Although the application is important, generally we have found that well-mixed bubbly flow is the least damaging to a pipe system containing steam-water.
Here are a few thoughts on other flow pattern types based on my experience with steam-water systems.
Plug: if you are refilling an empty pipe you can typically expect the liquid column to move in a plug flow manner (as opposed to stratified flow) if the Froude number is greater than 1. The Froude number is defined as Fr = u/sqrt(g*D), where u is the liquid velocity in the pipe, g is gravity, D is pipe diameter, and sqrt is the mathematical symbol for square root. For Froude numbers less than 1, refill occurs in a stratified flow pattern.
Stratified: In closed pipes, stratified flow is typically observed at low liquid velocities. If the gas is condensable, this flow pattern can lead to flow instabilities as the gas has a large surface area on top of the liquid to condense. In the worst case, this flow pattern can lead to condensation-induced waterhammer events which have a long history of causing equipment damage and worker injury.
Wave: If you start with a stratified flow pattern then increase the gas velocity, waves will begin to form at the liquid surface. As the gas velocity increases, the waves will continue to grow until they touch the top of the pipe at which point you may experience pinging or other, more severe signs of water hammer. Wavy flow is typically not desirable from design standpoint.

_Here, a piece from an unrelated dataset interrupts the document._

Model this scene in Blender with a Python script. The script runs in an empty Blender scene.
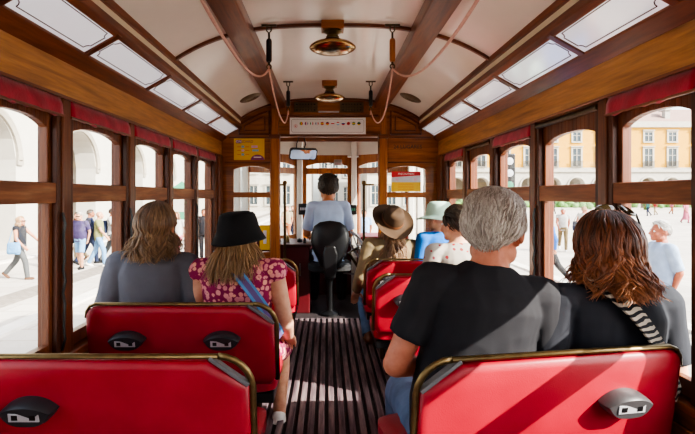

Annular: This typically occurs at high gas flow rate and high gas (steam) content. If you have a high liquid content in the pipe, you probably don't have to worry about annular flow. If you have a heat transfer process, annular flow is also not desirable.

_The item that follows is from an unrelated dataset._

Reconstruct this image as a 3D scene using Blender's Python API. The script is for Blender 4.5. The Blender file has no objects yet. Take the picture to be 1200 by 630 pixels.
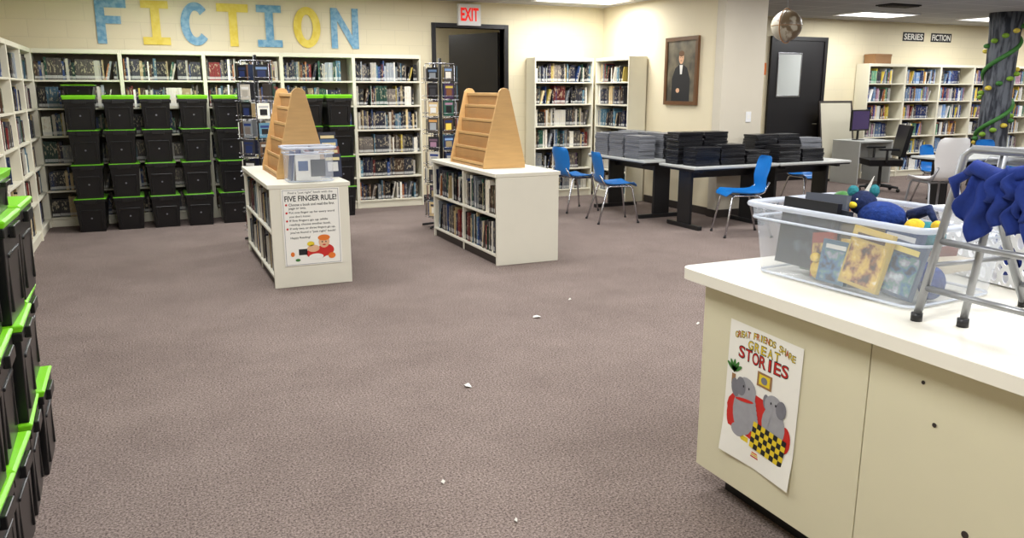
import bpy, math, random
from mathutils import Matrix, Vector
R = random.Random(7)
sc = bpy.context.scene
try:
    sc.view_settings.view_transform = 'Standard'
    sc.view_settings.look = 'None'
except Exception: pass
col_root = sc.collection

def lin(c):
    return tuple(((x/255)/12.92 if x/255 <= .04045 else ((x/255+.055)/1.055)**2.4) for x in c[:3]) + (1,)

def nt(name):
    m = bpy.data.materials.new(name); m.use_nodes = True
    n = m.node_tree.nodes; l = m.node_tree.links
    b = n['Principled BSDF']
    return m, n, l, b

def mat(name, c, rough=.6, metal=0, ns=0, na=.15, bump=0, emit=0, spec=None, stretch=None):
    m, n, l, b = nt(name)
    b.inputs['Base Color'].default_value = lin(c)
    b.inputs['Roughness'].default_value = rough
    b.inputs['Metallic'].default_value = metal
    if spec is not None: b.inputs['Specular IOR Level'].default_value = spec
    if emit:
        b.inputs['Emission Color'].default_value = lin(c)
        b.inputs['Emission Strength'].default_value = emit
    if ns:
        tc = n.new('ShaderNodeTexCoord'); no = n.new('ShaderNodeTexNoise')
        no.inputs['Scale'].default_value = ns; no.inputs['Detail'].default_value = 4
        src = tc.outputs['Object']
        if stretch:
            mp = n.new('ShaderNodeMapping'); mp.inputs['Scale'].default_value = stretch
            l.new(src, mp.inputs['Vector']); src = mp.outputs['Vector']
        l.new(src, no.inputs['Vector'])
        mx = n.new('ShaderNodeMix'); mx.data_type = 'RGBA'
        a = lin(c); d = tuple(x*(1-na) for x in a[:3])+(1,); e = tuple(min(1, x*(1+na)) for x in a[:3])+(1,)
        mx.inputs[6].default_value = d; mx.inputs[7].default_value = e
        l.new(no.outputs['Fac'], mx.inputs[0]); l.new(mx.outputs[2], b.inputs['Base Color'])
        if bump:
            bp = n.new('ShaderNodeBump'); bp.inputs['Strength'].default_value = bump
            bp.inputs['Distance'].default_value = .01
            l.new(no.outputs['Fac'], bp.inputs['Height']); l.new(bp.outputs['Normal'], b.inputs['Normal'])
    return m

def ramp_mat(name, c1, c2, scale, lo=.45, hi=.55, rough=.5, stretch=None, more=None):
    m, n, l, b = nt(name)
    tc = n.new('ShaderNodeTexCoord'); no = n.new('ShaderNodeTexNoise'); no.inputs['Scale'].default_value = scale; no.inputs['Detail'].default_value = 5
    mp = n.new('ShaderNodeMapping'); mp.inputs['Scale'].default_value = stretch or (1, 1, 1)
    l.new(tc.outputs['Object'], mp.inputs['Vector']); l.new(mp.outputs['Vector'], no.inputs['Vector'])
    r = n.new('ShaderNodeValToRGB'); r.color_ramp.elements[0].position = lo; r.color_ramp.elements[1].position = hi
    r.color_ramp.elements[0].color = lin(c1); r.color_ramp.elements[1].color = lin(c2)
    for p, c in (more or []):
        e = r.color_ramp.elements.new(p); e.color = lin(c)
    l.new(no.outputs['Fac'], r.inputs[0]); l.new(r.outputs[0], b.inputs['Base Color']); b.inputs['Roughness'].default_value = rough
    return m

def clear_mat(name, c, op=.3):
    m, n, l, b = nt(name)
    b.inputs['Base Color'].default_value = lin(c); b.inputs['Roughness'].default_value = .12
    tr = n.new('ShaderNodeBsdfTransparent'); mx = n.new('ShaderNodeMixShader')
    mx.inputs[0].default_value = op
    l.new(tr.outputs[0], mx.inputs[1]); l.new(b.outputs[0], mx.inputs[2])
    l.new(mx.outputs[0], n['Material Output'].inputs['Surface'])
    return m

def wall_mat(name, c):
    m, n, l, b = nt(name)
    tc = n.new('ShaderNodeTexCoord'); s = n.new('ShaderNodeSeparateXYZ'); cb = n.new('ShaderNodeCombineXYZ')
    ad = n.new('ShaderNodeMath'); ad.operation = 'ADD'
    l.new(tc.outputs['Object'], s.inputs[0]); l.new(s.outputs[0], ad.inputs[0]); l.new(s.outputs[1], ad.inputs[1])
    l.new(ad.outputs[0], cb.inputs[0]); l.new(s.outputs[2], cb.inputs[1])
    br = n.new('ShaderNodeTexBrick'); br.inputs['Scale'].default_value = 1
    br.inputs['Brick Width'].default_value = .4; br.inputs['Row Height'].default_value = .2
    br.inputs['Mortar Size'].default_value = .006; br.inputs['Mortar Smooth'].default_value = .6
    a = lin(c)
    br.inputs['Color1'].default_value = a; br.inputs['Color2'].default_value = tuple(x*.98 for x in a[:3])+(1,)
    br.inputs['Mortar'].default_value = tuple(x*.92 for x in a[:3])+(1,)
    l.new(cb.outputs[0], br.inputs['Vector'])
    l.new(br.outputs['Color'], b.inputs['Base Color'])
    bp = n.new('ShaderNodeBump'); bp.invert = True; bp.inputs['Strength'].default_value = .2; bp.inputs['Distance'].default_value = .004
    l.new(br.outputs['Fac'], bp.inputs['Height']); l.new(bp.outputs['Normal'], b.inputs['Normal'])
    b.inputs['Roughness'].default_value = .55
    return m

def carpet_mat():
    m, n, l, b = nt('carpet')
    tc = n.new('ShaderNodeTexCoord')
    f = n.new('ShaderNodeTexNoise'); f.inputs['Scale'].default_value = 105; f.inputs['Detail'].default_value = 6; f.inputs['Roughness'].default_value = .75
    g = n.new('ShaderNodeTexNoise'); g.inputs['Scale'].default_value = 1.1; g.inputs['Detail'].default_value = 9; g.inputs['Roughness'].default_value = .75
    for q in (f, g): l.new(tc.outputs['Object'], q.inputs['Vector'])
    r = n.new('ShaderNodeValToRGB'); r.color_ramp.elements[0].position = .38; r.color_ramp.elements[1].position = .63
    r.color_ramp.elements[0].color = lin((76, 65, 61)); r.color_ramp.elements[1].color = lin((170, 154, 146))
    l.new(f.outputs['Fac'], r.inputs[0])
    mx = n.new('ShaderNodeMix'); mx.data_type = 'RGBA'; mx.blend_type = 'MULTIPLY'; mx.inputs[0].default_value = 1
    r2 = n.new('ShaderNodeValToRGB'); r2.color_ramp.elements[0].position = .38; r2.color_ramp.elements[1].position = .62
    r2.color_ramp.elements[0].color = (.8, .79, .79, 1); r2.color_ramp.elements[1].color = (1, 1, 1, 1)
    l.new(g.outputs['Fac'], r2.inputs[0]); l.new(r.outputs[0], mx.inputs[6]); l.new(r2.outputs[0], mx.inputs[7])
    l.new(mx.outputs[2], b.inputs['Base Color'])
    bp = n.new('ShaderNodeBump'); bp.inputs['Strength'].default_value = .35; bp.inputs['Distance'].default_value = .004
    l.new(f.outputs['Fac'], bp.inputs['Height']); l.new(bp.outputs['Normal'], b.inputs['Normal'])
    b.inputs['Roughness'].default_value = .95; b.inputs['Specular IOR Level'].default_value = .1
    return m

def ceil_mat():
    m, n, l, b = nt('ceiling_tile')
    tc = n.new('ShaderNodeTexCoord')
    br = n.new('ShaderNodeTexBrick'); br.offset = 0; br.inputs['Scale'].default_value = 1
    br.inputs['Brick Width'].default_value = 1.2; br.inputs['Row Height'].default_value = .6
    br.inputs['Mortar Size'].default_value = .012
    br.inputs['Color1'].default_value = lin((170, 169, 169)); br.inputs['Color2'].default_value = lin((162, 161, 162))
    br.inputs['Mortar'].default_value = lin((200, 198, 196))
    l.new(tc.outputs['Object'], br.inputs['Vector']); l.new(br.outputs['Color'], b.inputs['Base Color'])
    b.inputs['Roughness'].default_value = .9
    return m

def book_mat():
    m, n, l, b = nt('book_covers')
    at = n.new('ShaderNodeAttribute'); at.attribute_name = 'Col'
    uv = n.new('ShaderNodeUVMap'); uv.uv_map = 'UVMap'
    s = n.new('ShaderNodeSeparateXYZ'); l.new(uv.outputs[0], s.inputs[0])
    def band(lo, hi):
        a = n.new('ShaderNodeMath'); a.operation = 'GREATER_THAN'; a.inputs[1].default_value = lo
        c = n.new('ShaderNodeMath'); c.operation = 'LESS_THAN'; c.inputs[1].default_value = hi
        d = n.new('ShaderNodeMath'); d.operation = 'MULTIPLY'
        l.new(s.outputs[1], a.inputs[0]); l.new(s.outputs[1], c.inputs[0]); l.new(a.outputs[0], d.inputs[0]); l.new(c.outputs[0], d.inputs[1])
        return d
    lab = band(.06, .2)
    tit = band(.34, .9)
    tc = n.new('ShaderNodeTexCoord'); no = n.new('ShaderNodeTexNoise'); no.inputs['Scale'].default_value = 1; no.inputs['Detail'].default_value = 2
    mp = n.new('ShaderNodeMapping'); mp.inputs['Scale'].default_value = (55, 55, 26)
    l.new(tc.outputs['Object'], mp.inputs['Vector']); l.new(mp.outputs['Vector'], no.inputs['Vector'])
    g = n.new('ShaderNodeMath'); g.operation = 'GREATER_THAN'; g.inputs[1].default_value = .57; l.new(no.outputs['Fac'], g.inputs[0])
    tm = n.new('ShaderNodeMath'); tm.operation = 'MULTIPLY'; l.new(tit.outputs[0], tm.inputs[0]); l.new(g.outputs[0], tm.inputs[1])
    tm2 = n.new('ShaderNodeMath'); tm2.operation = 'MULTIPLY'; tm2.inputs[1].default_value = .5; l.new(tm.outputs[0], tm2.inputs[0])
    m1 = n.new('ShaderNodeMix'); m1.data_type = 'RGBA'; m1.inputs[7].default_value = lin((220, 206, 172))
    l.new(tm2.outputs[0], m1.inputs[0]); l.new(at.outputs['Color'], m1.inputs[6])
    m2 = n.new('ShaderNodeMix'); m2.data_type = 'RGBA'; m2.inputs[7].default_value = lin((225, 225, 220))
    lb = n.new('ShaderNodeMath'); lb.operation = 'MULTIPLY'; lb.inputs[1].default_value = .6; l.new(lab.outputs[0], lb.inputs[0])
    l.new(lb.outputs[0], m2.inputs[0]); l.new(m1.outputs[2], m2.inputs[6])
    l.new(m2.outputs[2], b.inputs['Base Color']); b.inputs['Roughness'].default_value = .4
    return m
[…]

Mist: If the flow is primarily gas with a small liquid content and a high gas velocity, then liquid droplets can be entrained in the gas. For many applications involving heat transfer or turbines, this is undesirable.
As far as piping hydraulics, there are several correlations for flow pattern-dependent pressure drop. There are also well established equations for the calculation of flow pattern if the other design parameters are known.
One final thought. If you are planning on a two-phase flow piping system, you should design for waterhammer.